-- BEGIN EXERCISE MATERIAL --

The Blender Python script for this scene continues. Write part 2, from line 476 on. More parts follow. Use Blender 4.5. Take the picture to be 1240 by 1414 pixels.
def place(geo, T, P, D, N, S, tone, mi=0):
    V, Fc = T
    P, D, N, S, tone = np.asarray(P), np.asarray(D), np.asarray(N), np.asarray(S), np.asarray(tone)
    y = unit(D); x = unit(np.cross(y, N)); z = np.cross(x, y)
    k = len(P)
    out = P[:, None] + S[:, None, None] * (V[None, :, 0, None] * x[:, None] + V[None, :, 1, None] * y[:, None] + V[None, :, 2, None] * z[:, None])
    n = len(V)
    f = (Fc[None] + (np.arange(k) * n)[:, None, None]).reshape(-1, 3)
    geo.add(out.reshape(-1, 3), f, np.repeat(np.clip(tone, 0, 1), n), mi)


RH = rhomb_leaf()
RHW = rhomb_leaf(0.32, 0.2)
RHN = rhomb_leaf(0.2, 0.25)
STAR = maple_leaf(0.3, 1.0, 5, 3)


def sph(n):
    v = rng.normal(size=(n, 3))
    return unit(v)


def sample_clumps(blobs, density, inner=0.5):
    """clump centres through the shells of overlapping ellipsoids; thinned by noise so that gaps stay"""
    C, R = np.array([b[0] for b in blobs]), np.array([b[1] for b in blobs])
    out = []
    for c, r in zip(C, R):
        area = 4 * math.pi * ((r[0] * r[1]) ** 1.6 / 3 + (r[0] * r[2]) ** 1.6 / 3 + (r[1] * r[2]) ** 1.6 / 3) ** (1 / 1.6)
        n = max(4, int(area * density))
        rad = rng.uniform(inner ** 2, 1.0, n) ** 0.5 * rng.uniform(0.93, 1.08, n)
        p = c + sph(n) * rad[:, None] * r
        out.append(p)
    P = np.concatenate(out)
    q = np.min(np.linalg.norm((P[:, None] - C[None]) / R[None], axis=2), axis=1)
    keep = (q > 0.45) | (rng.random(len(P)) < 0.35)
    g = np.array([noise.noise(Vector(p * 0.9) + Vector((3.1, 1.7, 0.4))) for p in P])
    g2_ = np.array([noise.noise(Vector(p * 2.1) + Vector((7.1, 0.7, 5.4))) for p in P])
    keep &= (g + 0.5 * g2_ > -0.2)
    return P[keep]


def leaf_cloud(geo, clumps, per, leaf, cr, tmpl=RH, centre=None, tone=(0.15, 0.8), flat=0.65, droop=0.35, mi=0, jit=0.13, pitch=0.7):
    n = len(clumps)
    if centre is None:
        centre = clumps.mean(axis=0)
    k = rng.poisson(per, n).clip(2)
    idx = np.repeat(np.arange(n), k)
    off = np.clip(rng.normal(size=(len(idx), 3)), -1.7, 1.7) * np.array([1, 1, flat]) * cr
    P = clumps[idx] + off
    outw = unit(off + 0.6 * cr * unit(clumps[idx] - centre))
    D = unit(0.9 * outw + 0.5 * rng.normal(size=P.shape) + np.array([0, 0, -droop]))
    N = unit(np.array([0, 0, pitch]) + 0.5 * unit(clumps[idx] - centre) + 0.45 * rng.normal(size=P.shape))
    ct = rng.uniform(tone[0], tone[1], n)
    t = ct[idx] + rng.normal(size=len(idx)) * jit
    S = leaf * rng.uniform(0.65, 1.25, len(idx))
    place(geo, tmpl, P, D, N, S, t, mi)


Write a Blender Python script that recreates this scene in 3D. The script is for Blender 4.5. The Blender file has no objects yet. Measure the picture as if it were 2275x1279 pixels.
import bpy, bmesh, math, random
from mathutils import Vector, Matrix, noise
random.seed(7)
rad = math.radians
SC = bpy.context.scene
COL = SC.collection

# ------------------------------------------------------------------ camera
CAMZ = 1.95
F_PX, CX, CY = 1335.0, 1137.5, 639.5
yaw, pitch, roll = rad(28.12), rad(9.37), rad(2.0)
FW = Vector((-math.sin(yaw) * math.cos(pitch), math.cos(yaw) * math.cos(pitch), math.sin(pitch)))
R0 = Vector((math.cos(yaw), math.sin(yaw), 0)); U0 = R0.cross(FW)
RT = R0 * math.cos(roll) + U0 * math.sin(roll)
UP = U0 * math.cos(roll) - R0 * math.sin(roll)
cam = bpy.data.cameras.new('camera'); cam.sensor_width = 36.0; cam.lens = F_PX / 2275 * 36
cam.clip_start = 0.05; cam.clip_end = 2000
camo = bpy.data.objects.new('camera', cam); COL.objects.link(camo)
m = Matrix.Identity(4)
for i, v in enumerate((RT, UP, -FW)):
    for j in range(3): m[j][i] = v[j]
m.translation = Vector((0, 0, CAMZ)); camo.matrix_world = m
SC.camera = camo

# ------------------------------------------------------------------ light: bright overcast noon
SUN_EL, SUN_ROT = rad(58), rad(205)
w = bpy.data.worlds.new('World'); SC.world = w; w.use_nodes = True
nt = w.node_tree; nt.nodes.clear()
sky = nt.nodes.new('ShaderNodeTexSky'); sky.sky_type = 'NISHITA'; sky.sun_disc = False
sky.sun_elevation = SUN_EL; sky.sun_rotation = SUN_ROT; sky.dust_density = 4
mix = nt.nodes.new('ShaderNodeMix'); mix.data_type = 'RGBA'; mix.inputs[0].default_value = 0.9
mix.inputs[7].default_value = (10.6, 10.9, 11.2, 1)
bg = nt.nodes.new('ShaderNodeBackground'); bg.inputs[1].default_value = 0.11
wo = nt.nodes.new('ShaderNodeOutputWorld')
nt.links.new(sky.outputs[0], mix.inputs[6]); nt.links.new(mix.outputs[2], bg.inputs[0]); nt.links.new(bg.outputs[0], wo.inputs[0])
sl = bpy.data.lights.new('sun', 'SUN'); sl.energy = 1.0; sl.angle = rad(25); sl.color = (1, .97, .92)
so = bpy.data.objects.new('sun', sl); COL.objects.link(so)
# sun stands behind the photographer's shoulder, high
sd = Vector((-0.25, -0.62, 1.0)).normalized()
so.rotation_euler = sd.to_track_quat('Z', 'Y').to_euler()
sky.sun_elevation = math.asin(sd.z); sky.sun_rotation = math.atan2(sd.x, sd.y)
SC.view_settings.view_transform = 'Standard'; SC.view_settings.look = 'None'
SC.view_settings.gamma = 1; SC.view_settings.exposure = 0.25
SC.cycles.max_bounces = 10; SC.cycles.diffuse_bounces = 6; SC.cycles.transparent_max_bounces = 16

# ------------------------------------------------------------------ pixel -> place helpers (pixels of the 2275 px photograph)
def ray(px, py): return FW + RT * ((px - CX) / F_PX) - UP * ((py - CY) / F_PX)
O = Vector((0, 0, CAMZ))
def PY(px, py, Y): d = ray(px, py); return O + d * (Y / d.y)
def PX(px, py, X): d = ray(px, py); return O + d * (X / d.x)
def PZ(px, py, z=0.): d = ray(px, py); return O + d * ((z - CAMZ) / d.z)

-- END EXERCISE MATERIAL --

SET EXERCISE:
In the listing above, locate the line containing "Write a Blender" and the line containing "SC.camera = camo". Extract those two lines and every line between them, exactly as written, and only those.

RIGHT ANSWER:
Write a Blender Python script that recreates this scene in 3D. The script is for Blender 4.5. The Blender file has no objects yet. Measure the picture as if it were 2275x1279 pixels.
import bpy, bmesh, math, random
from mathutils import Vector, Matrix, noise
random.seed(7)
rad = math.radians
SC = bpy.context.scene
COL = SC.collection

# ------------------------------------------------------------------ camera
CAMZ = 1.95
F_PX, CX, CY = 1335.0, 1137.5, 639.5
yaw, pitch, roll = rad(28.12), rad(9.37), rad(2.0)
FW = Vector((-math.sin(yaw) * math.cos(pitch), math.cos(yaw) * math.cos(pitch), math.sin(pitch)))
R0 = Vector((math.cos(yaw), math.sin(yaw), 0)); U0 = R0.cross(FW)
RT = R0 * math.cos(roll) + U0 * math.sin(roll)
UP = U0 * math.cos(roll) - R0 * math.sin(roll)
cam = bpy.data.cameras.new('camera'); cam.sensor_width = 36.0; cam.lens = F_PX / 2275 * 36
cam.clip_start = 0.05; cam.clip_end = 2000
camo = bpy.data.objects.new('camera', cam); COL.objects.link(camo)
m = Matrix.Identity(4)
for i, v in enumerate((RT, UP, -FW)):
    for j in range(3): m[j][i] = v[j]
m.translation = Vector((0, 0, CAMZ)); camo.matrix_world = m
SC.camera = camo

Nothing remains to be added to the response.